Democrats: Take Credit Where Credit is Due!

VALLEY PATRIOT EDITORIAL

 

 

In 2007, during George Bush’s term of office, the Democrats took over both houses of Congress controlling a majority in both chambers. On January 3, 2007, the day that happened, the Dow Jones averages closed at 12,621, the GDP for the previous quarter was up 3.5% over a year earlier and the unemployment rate was only 4.6%. George Bush’s economic policies had set a record of 52 straight months of robust job creation sufficient to drop the unemployment rate to under 5%. After this date, the present record of the Democrats and Obama begins.

When the Democrats took over, Barney Frank became chairman of the House Financial Services Committee, and Chris Dodd took over the Senate Banking Committee. The economic meltdown that happened 15 months later was in banking and financial services ­- exactly those segments of the economy which the Dodd and Frank committees regulated. During the intervening months, since the Democrats took control, Bush had asked Congress a number of times for more oversight of Fannie May and Freddie Mac because they clearly were operating in a manner that was becoming financially risky for the US economy.

The Bush administration supported legislation to provide the needed oversight. If passed, a new regulator would examine their books, limit their mortgage portfolios, and set capital requirements. The House Banking Committee passed the bill with 11 Republicans supporting it and nine Democrats opposing. Senate Democrats, then warned the Republican Committee Chairman that all the Senate members, including Barack Obama would filibuster the bill if it were brought to the floor.

Democrats clearly opposed any effective constraints on Fannie Mae or Freddie Mac. Democrats were in control, and so the reforms Bush proposed died. Barney Frank blocked these measures by calling them a “chicken little philosophy”. The Community Redevelopment Act of 1977 was enacted during the Carter administration with subsequent Democrat sponsored changes. This encouraged banks to lower lending standards and enabled Freddie and Fannie to market sub standard mortgage securities. The ultimate confluence of these Democrat sponsored pressures triggered an implosion of the housing market, leading to the present recession.

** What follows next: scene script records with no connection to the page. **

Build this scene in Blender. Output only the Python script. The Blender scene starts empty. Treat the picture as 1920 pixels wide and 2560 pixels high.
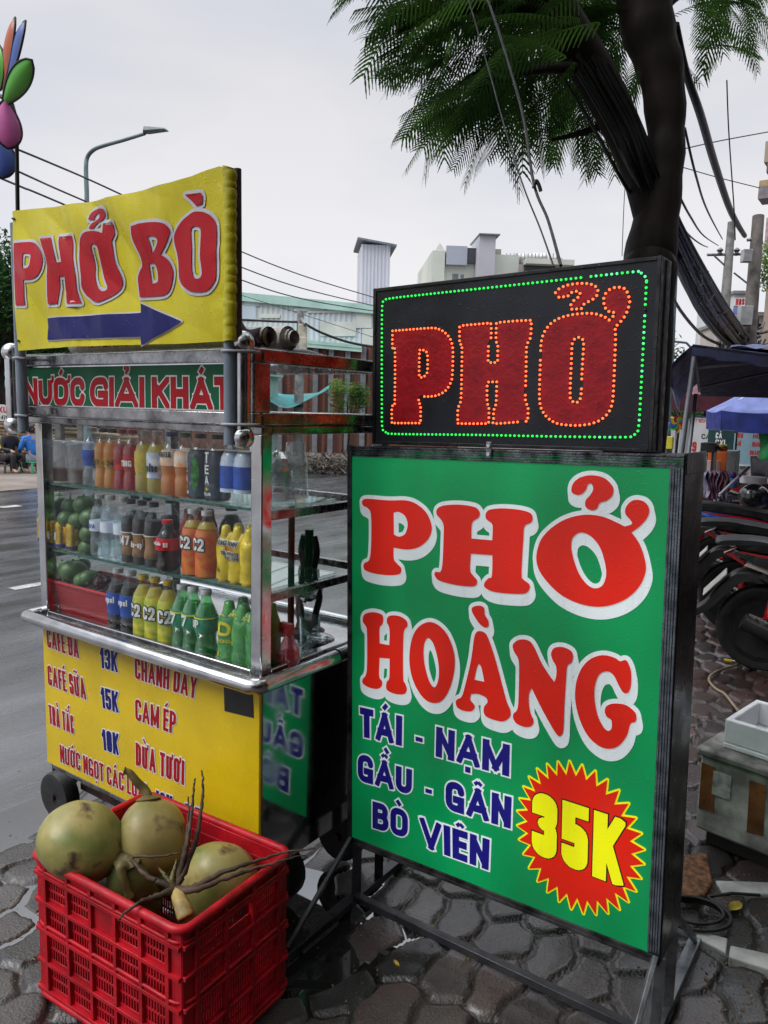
import bpy, math, random, unicodedata
import numpy as np
from mathutils import Vector, Matrix, noise
from mathutils.geometry import delaunay_2d_cdt
R = math.radians
S = bpy.context.scene
COL = S.collection
random.seed(7)
rng = np.random.default_rng(7)

# ------------------------------------------------------------------ camera
FPX, CX, CY, EYE = 1930.0, 960.0, 1280.0, 1.5
pitch, roll = R(7.55), R(1.4)
FW = Vector((0, math.cos(pitch), -math.sin(pitch)))
_r = Vector((1, 0, 0)); _u = _r.cross(FW)
RT = _r * math.cos(roll) + _u * math.sin(roll)
UP = -_r * math.sin(roll) + _u * math.cos(roll)
EYEP = Vector((0, 0, EYE))
cam_data = bpy.data.cameras.new('camera')
cam_data.sensor_fit = 'VERTICAL'; cam_data.sensor_height = 36.0
cam_data.lens = 36.0 * FPX / 2560.0
cam_data.clip_start = 0.05; cam_data.clip_end = 3000
cam = bpy.data.objects.new('camera', cam_data); COL.objects.link(cam)
cam.matrix_world = Matrix(((RT.x, UP.x, -FW.x, 0), (RT.y, UP.y, -FW.y, 0), (RT.z, UP.z, -FW.z, EYE), (0, 0, 0, 1)))
S.camera = cam

# ------------------------------------------------------------------ sky, sun, exposure
SUN_EL, SUN_AZ = R(48), R(-112)
world = bpy.data.worlds.new('World'); S.world = world; world.use_nodes = True
nt = world.node_tree; N = nt.nodes; L = nt.links
bg = N['Background']
sky = N.new('ShaderNodeTexSky'); sky.sky_type = 'NISHITA'; sky.sun_disc = False
sky.sun_elevation = SUN_EL; sky.sun_rotation = SUN_AZ
tc = N.new('ShaderNodeTexCoord')
mp = N.new('ShaderNodeMapping'); mp.inputs['Scale'].default_value = (1.0, 1.0, 2.6)
nz = N.new('ShaderNodeTexNoise'); nz.inputs['Scale'].default_value = 1.7; nz.inputs['Detail'].default_value = 5; nz.inputs['Roughness'].default_value = .5
rp = N.new('ShaderNodeValToRGB')
rp.color_ramp.elements[0].position = .34; rp.color_ramp.elements[0].color = (.54, .585, .675, 1)
rp.color_ramp.elements[1].position = .66; rp.color_ramp.elements[1].color = (.745, .735, .755, 1)
sx = N.new('ShaderNodeSeparateXYZ')
zr = N.new('ShaderNodeMapRange'); zr.inputs['From Min'].default_value = .45; zr.inputs['From Max'].default_value = .95
zr.inputs['To Min'].default_value = 1.0; zr.inputs['To Max'].default_value = 5.0
hr = N.new('ShaderNodeMapRange'); hr.inputs['From Min'].default_value = .0; hr.inputs['From Max'].default_value = .35
hr.inputs['To Min'].default_value = 1.2; hr.inputs['To Max'].default_value = 0.98
ml = N.new('ShaderNodeMath'); ml.operation = 'MULTIPLY'
sc1 = N.new('ShaderNodeVectorMath'); sc1.operation = 'SCALE'
sc2 = N.new('ShaderNodeVectorMath'); sc2.operation = 'SCALE'; sc2.inputs['Scale'].default_value = 10.0
mx = N.new('ShaderNodeMix'); mx.data_type = 'RGBA'; mx.inputs['Factor'].default_value = .96
L.new(tc.outputs['Generated'], mp.inputs['Vector']); L.new(mp.outputs['Vector'], nz.inputs['Vector'])
L.new(nz.outputs['Fac'], rp.inputs['Fac']); L.new(tc.outputs['Generated'], sx.inputs['Vector'])
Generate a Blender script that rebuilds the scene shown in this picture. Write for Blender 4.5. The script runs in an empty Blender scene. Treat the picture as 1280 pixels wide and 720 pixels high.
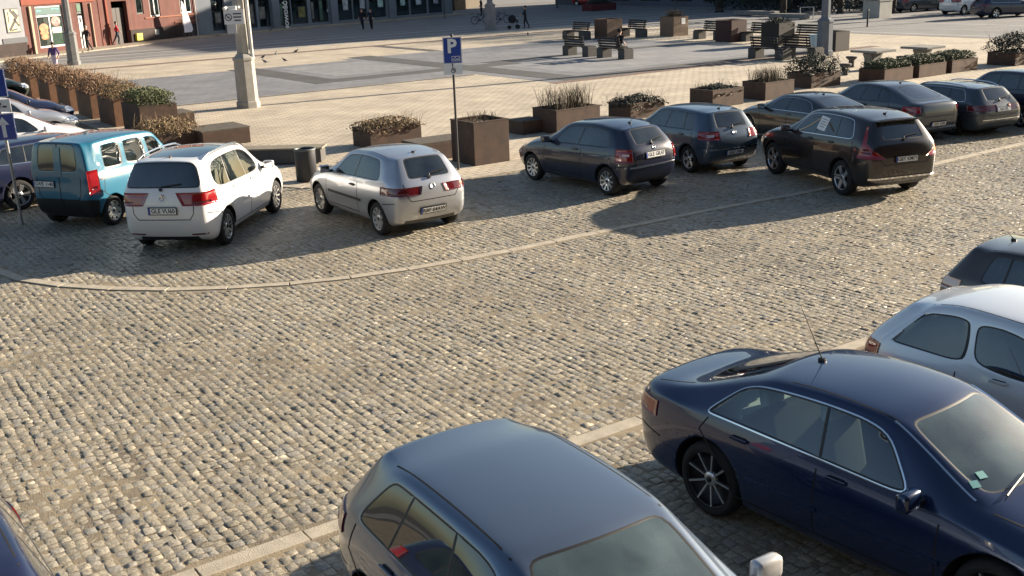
import bpy, bmesh, math, random
import numpy as np
from mathutils import Vector, Matrix, noise
from mathutils.bvhtree import BVHTree

random.seed(7)
rng = np.random.default_rng(11)
sc = bpy.context.scene
COL = sc.collection
PI = math.pi
R = math.radians

# ------------------------------------------------------------------ camera
CAM_H, CAM_PITCH, CAM_ROLL, CAM_F = 5.0, R(16.76), R(-2.17), 1350.0     # focal length in photo pixels (photo 1280 wide)
_F = Vector((0, math.cos(CAM_PITCH), -math.sin(CAM_PITCH)))
_U0 = Vector((0, math.sin(CAM_PITCH), math.cos(CAM_PITCH)))
_R0 = Vector((1, 0, 0))
_Rv = math.cos(CAM_ROLL)*_R0 + math.sin(CAM_ROLL)*_U0
_Uv = -math.sin(CAM_ROLL)*_R0 + math.cos(CAM_ROLL)*_U0
cam = bpy.data.cameras.new('camera')
cam.sensor_width = 36
cam.lens = CAM_F/1280*36
cam.clip_end = 3000
camo = bpy.data.objects.new('camera', cam)
COL.objects.link(camo)
m = Matrix((_Rv, _Uv, -_F)).transposed().to_4x4()
m.translation = (0, 0, CAM_H)
camo.matrix_world = m
sc.camera = camo

def ray(u, v):
    return _F + (u-640)/CAM_F*_Rv + (360-v)/CAM_F*_Uv
def G(u, v, z=0.0):
    """the spot on the ground (height z) seen at photo pixel u, v"""
    d = ray(u, v)
    t = (z-CAM_H)/d.z
    return Vector((d.x*t, d.y*t, z))

# the square: e1 runs along the road, e2 from the camera side towards the square
E1 = Vector((.823, .568, 0)); E2 = Vector((-.568, .823, 0))
AZ = math.atan2(.568, .823)
def AB(a, b, z=0.0):
    p = E1*a + E2*b
    return Vector((p.x, p.y, z))

# ------------------------------------------------------------------ materials
def lin(c):
    return tuple(((x/12.92) if x <= .04045 else ((x+.055)/1.055)**2.4) for x in c)
def srgb(r, g, b):
    return lin((r/255, g/255, b/255))
MATS = {}
def mat(name, col=(.5, .5, .5), rough=.6, metal=0, coat=0, spec=.5, var=0, vscale=3, bump=0, bscale=40, emit=0, col2=None):
    if name in MATS: return MATS[name]
    mt = bpy.data.materials.new(name); mt.use_nodes = True
    nt = mt.node_tree; b = nt.nodes['Principled BSDF']
    b.inputs['Base Color'].default_value = (*col, 1)
    b.inputs['Roughness'].default_value = rough
    b.inputs['Metallic'].default_value = metal
    b.inputs['Coat Weight'].default_value = coat
    b.inputs['Coat Roughness'].default_value = .06
    b.inputs['Specular IOR Level'].default_value = spec
    tc = nt.nodes.new('ShaderNodeTexCoord')
    if var or col2:
        n = nt.nodes.new('ShaderNodeTexNoise'); n.inputs['Scale'].default_value = vscale; n.inputs['Detail'].default_value = 6
        n.inputs['Roughness'].default_value = .65
        nt.links.new(tc.outputs['Object'], n.inputs['Vector'])
        r = nt.nodes.new('ShaderNodeValToRGB')
        c2 = col2 if col2 else tuple(max(0, x*(1-var)) for x in col)
        c1 = col if col2 else tuple(min(1, x*(1+var)) for x in col)
        r.color_ramp.elements[0].position = .32; r.color_ramp.elements[1].position = .68
        r.color_ramp.elements[0].color = (*c2, 1); r.color_ramp.elements[1].color = (*c1, 1)
        nt.links.new(n.outputs['Fac'], r.inputs['Fac'])
        nt.links.new(r.outputs['Color'], b.inputs['Base Color'])
    if bump:
        n2 = nt.nodes.new('ShaderNodeTexNoise'); n2.inputs['Scale'].default_value = bscale; n2.inputs['Detail'].default_value = 5
        nt.links.new(tc.outputs['Object'], n2.inputs['Vector'])
        bp = nt.nodes.new('ShaderNodeBump'); bp.inputs['Strength'].default_value = bump; bp.inputs['Distance'].default_value = .02
        nt.links.new(n2.outputs['Fac'], bp.inputs['Height'])
        nt.links.new(bp.outputs['Normal'], b.inputs['Normal'])
    if emit:
        b.inputs['Emission Color'].default_value = (*col, 1); b.inputs['Emission Strength'].default_value = emit
    MATS[name] = mt
    return mt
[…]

Democrats controlled the budget process for 2008, 2009, 2010, and 2011. Obama went 1000 days without a budget, and still blames it on the Republicans. If the Democrats inherited any deficit, it was the 2007 deficit, the last of the Republican budgets. That deficit was the lowest in five years and the fourth straight decline in deficit spending. After that, the Democrats in Congress took control of spending, and that includes then Senator Barack Obama, who voted then as Senator.

If Obama inherited anything, he inherited it from himself and a Democratic Congress. The public needs to be reminded straight out how the country really got into this deplorable mess.